Court forces directors to quit new job over restraint

The New South Wales Supreme Court has acceded to an employer’s request that two former employees should be forced to resign from directorships of their new employer. The case demonstrates the broad powers which Courts may exercise to effect what it considers as a just outcome.

In Red Bull Australia Pty Ltd v Stacey, the Court was asked by Red Bull to restrain a former general manager and marketing manager from any involvement in a company which was a potential competitor in the energy drinks market. Both had become directors of the Australian company, Calidris, which was a subsidiary of a Singapore company and had been engaged in starting off the Calidris business in Australia. Red Bull sought the orders on the basis of post employment restraints which had been included in the employees’ contracts of employment.

The Court agreed with Red Bull’s argument that the only effective remedy to ensure the integrity of the restraint obligations was to force the former employees to resign as directors and to have no involvement with the business of Calidris until the end of their restraint periods.

Although the decision is only an interlocutory decision, with a full trial to follow, the case is interesting for a number of reasons:

  • The Court was prepared to grant an injunction even though the restraint period was due to expire shortly. The Court decided that the employees could recover lost salary from Red Bull if they were ultimately successful in defending the case at trial;
  • The employees had offered the Court a range of comprehensive undertakings that they would remove themselves from involvement in the business, but these were rejected by Red Bull.  They argued, and the Court agreed, that their positions as directors of Calidris meant they would be in a position where they would be unable to meet their directors duties if the restraint was enforced;
  • The Court accepted the preliminary evidence that Caldiris was unlikely to be a major competitor of Red Bull;
  • Both of the employees had been terminated by Red Bull and there appeared to be no suggestion that they had been planning to enter a competitive business while still employed by Red Bull. The injunction application wasn’t made until almost 12 months after the employees were given notice of termination;
  • The employee and Red Bull had signed a deed of release which arguably overrode the restraints in the contract of employment.

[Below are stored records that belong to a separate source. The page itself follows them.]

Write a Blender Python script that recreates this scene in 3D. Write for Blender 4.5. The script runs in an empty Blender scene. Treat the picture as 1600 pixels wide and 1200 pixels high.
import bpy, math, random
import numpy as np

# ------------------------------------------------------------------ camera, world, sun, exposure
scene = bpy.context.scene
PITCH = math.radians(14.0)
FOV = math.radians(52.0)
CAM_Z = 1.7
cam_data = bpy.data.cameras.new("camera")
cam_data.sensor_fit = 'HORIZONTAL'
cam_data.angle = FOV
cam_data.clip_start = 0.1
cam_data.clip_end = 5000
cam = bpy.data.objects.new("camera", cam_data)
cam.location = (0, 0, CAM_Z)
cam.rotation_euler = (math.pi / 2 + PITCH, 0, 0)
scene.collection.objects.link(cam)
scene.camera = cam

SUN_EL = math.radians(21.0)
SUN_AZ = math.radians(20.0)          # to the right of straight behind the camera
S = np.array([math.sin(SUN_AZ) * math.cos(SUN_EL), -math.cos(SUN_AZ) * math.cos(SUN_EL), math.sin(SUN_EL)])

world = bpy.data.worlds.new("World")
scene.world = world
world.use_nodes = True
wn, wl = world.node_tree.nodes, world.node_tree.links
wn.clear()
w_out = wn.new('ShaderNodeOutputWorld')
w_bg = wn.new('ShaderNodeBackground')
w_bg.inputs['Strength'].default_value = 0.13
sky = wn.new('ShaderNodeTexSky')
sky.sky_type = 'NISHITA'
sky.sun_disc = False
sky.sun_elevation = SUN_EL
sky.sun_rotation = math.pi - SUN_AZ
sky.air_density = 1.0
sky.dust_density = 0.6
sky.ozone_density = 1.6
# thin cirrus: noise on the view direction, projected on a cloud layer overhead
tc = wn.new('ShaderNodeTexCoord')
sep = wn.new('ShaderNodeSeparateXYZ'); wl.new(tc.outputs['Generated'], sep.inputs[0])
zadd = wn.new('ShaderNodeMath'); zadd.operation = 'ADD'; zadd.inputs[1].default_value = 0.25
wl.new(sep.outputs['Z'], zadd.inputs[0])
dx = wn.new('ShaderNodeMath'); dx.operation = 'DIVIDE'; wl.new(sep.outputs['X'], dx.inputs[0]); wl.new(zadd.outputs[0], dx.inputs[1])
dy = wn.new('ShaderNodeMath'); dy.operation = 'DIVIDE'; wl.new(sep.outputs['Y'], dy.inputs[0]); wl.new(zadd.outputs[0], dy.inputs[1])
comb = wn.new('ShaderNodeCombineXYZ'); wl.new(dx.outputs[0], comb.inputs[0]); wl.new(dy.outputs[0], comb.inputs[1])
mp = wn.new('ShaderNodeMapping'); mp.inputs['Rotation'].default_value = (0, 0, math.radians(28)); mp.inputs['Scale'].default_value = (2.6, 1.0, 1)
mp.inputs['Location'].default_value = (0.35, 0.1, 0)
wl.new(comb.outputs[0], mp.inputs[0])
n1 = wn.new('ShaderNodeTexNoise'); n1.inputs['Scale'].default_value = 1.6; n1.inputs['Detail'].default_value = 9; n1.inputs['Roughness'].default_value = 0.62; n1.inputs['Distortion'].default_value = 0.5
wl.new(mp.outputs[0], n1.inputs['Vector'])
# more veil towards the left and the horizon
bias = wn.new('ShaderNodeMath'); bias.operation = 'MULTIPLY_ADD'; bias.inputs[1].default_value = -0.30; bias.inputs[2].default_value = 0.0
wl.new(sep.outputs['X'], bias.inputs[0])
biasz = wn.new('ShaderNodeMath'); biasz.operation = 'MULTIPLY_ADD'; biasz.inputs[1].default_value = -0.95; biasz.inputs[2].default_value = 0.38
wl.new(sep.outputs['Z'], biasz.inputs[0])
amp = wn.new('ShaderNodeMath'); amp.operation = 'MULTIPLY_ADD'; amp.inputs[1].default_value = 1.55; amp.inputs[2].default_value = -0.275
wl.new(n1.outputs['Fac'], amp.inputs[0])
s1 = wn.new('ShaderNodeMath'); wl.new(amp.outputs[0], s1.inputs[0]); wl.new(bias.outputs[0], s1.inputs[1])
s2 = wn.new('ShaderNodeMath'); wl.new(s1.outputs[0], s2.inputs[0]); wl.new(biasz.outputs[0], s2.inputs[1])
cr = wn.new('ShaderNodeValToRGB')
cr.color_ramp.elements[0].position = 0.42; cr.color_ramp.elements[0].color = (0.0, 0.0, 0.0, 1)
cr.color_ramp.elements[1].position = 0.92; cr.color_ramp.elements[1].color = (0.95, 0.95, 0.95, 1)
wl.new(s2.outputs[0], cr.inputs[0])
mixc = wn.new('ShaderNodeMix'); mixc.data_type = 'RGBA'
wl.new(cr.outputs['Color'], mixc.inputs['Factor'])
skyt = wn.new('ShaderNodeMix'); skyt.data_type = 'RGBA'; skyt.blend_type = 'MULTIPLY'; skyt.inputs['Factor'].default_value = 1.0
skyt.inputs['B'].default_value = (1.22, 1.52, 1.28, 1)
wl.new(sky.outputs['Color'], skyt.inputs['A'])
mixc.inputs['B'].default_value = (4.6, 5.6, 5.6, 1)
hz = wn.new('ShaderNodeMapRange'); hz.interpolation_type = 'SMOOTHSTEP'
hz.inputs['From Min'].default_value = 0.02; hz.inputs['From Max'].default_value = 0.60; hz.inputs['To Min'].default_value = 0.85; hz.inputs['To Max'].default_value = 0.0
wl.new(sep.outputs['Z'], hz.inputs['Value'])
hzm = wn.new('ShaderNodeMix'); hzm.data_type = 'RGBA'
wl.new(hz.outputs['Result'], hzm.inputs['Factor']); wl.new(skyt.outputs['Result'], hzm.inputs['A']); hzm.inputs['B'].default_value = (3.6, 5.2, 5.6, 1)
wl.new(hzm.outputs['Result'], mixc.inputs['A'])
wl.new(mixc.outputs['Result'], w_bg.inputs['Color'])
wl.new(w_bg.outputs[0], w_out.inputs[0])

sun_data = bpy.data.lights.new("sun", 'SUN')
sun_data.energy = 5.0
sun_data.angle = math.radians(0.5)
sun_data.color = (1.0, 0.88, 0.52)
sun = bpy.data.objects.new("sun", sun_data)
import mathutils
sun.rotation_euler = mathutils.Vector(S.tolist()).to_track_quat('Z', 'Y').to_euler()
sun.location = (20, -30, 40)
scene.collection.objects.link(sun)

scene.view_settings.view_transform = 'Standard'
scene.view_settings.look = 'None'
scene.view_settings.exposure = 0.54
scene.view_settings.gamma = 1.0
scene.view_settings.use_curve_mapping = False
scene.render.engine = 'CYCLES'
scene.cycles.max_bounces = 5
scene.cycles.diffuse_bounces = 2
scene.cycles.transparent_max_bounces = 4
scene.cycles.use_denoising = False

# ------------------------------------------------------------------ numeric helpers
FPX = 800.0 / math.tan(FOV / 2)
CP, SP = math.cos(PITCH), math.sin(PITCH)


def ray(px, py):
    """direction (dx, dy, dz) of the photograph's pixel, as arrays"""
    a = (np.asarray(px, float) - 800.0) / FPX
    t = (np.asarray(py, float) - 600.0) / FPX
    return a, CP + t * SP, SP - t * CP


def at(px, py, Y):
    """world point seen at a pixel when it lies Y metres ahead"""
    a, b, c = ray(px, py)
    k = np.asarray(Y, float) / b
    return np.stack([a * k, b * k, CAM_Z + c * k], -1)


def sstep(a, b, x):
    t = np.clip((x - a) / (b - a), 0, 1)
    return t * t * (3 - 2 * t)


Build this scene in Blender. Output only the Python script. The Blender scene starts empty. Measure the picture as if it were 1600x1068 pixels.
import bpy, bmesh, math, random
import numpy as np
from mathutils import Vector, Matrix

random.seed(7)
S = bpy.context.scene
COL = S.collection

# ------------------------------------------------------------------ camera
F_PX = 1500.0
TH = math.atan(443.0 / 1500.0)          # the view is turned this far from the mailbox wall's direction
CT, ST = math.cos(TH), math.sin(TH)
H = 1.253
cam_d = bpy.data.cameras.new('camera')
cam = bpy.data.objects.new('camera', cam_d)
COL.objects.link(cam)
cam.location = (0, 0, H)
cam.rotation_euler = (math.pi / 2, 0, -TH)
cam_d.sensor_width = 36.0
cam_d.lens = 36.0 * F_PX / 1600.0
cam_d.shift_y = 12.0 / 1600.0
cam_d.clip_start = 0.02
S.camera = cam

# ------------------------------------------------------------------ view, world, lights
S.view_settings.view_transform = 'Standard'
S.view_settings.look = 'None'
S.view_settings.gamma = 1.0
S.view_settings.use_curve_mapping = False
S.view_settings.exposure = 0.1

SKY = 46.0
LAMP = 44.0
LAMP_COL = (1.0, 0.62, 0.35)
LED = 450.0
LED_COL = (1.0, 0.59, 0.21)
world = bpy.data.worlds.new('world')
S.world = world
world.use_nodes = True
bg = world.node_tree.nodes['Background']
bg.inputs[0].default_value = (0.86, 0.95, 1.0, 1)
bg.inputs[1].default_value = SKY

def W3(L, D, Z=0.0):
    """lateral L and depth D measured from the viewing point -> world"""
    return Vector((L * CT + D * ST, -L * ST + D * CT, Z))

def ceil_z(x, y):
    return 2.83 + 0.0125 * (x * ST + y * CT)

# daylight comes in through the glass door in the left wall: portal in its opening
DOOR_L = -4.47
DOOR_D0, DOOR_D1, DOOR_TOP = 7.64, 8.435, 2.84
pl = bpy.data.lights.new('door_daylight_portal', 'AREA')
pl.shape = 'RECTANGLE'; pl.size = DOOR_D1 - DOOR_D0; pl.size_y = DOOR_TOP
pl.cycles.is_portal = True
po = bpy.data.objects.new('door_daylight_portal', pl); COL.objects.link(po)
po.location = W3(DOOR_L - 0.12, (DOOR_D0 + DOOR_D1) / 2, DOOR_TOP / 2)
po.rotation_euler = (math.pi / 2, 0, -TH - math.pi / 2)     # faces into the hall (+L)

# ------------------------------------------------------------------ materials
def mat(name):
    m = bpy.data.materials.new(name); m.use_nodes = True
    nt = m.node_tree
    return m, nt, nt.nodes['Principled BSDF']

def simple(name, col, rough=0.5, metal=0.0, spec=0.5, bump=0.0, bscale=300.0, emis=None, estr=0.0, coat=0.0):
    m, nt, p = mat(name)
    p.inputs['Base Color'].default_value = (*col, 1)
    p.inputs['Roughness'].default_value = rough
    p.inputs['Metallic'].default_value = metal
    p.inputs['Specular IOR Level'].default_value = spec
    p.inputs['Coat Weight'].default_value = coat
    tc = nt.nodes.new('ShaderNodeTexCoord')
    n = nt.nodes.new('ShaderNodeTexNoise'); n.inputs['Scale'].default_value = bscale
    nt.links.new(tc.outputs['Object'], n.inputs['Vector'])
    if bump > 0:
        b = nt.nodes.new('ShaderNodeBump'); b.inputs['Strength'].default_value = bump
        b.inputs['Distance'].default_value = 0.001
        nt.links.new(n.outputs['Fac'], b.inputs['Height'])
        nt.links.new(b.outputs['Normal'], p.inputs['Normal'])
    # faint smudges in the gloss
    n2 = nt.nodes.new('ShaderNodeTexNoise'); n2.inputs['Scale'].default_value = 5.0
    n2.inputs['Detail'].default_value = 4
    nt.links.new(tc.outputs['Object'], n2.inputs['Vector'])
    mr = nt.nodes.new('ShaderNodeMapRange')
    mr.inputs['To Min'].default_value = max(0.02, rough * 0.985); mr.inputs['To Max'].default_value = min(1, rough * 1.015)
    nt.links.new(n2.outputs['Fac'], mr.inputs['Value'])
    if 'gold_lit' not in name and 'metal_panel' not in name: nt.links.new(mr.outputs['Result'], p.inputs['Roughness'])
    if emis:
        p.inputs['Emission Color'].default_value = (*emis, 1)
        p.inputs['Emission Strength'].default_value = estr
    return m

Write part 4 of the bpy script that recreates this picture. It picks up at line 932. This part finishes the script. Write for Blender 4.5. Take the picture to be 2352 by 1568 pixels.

The lessons for employers are:

  • Restraints of trade can work, but bear in mind that both sides will be spending a lot of money on lawyers. The return for Red Bull may or may not ultimately be worthwhile if Caldiris is indeed only a small competitor;
  • Courts have a broad discretion to “mould” orders to suit a particular situation and the order that employees resign as directors is a little unusual;
  • If you enter a release agreement with employees, make it crystal clear what obligations will be ongoing.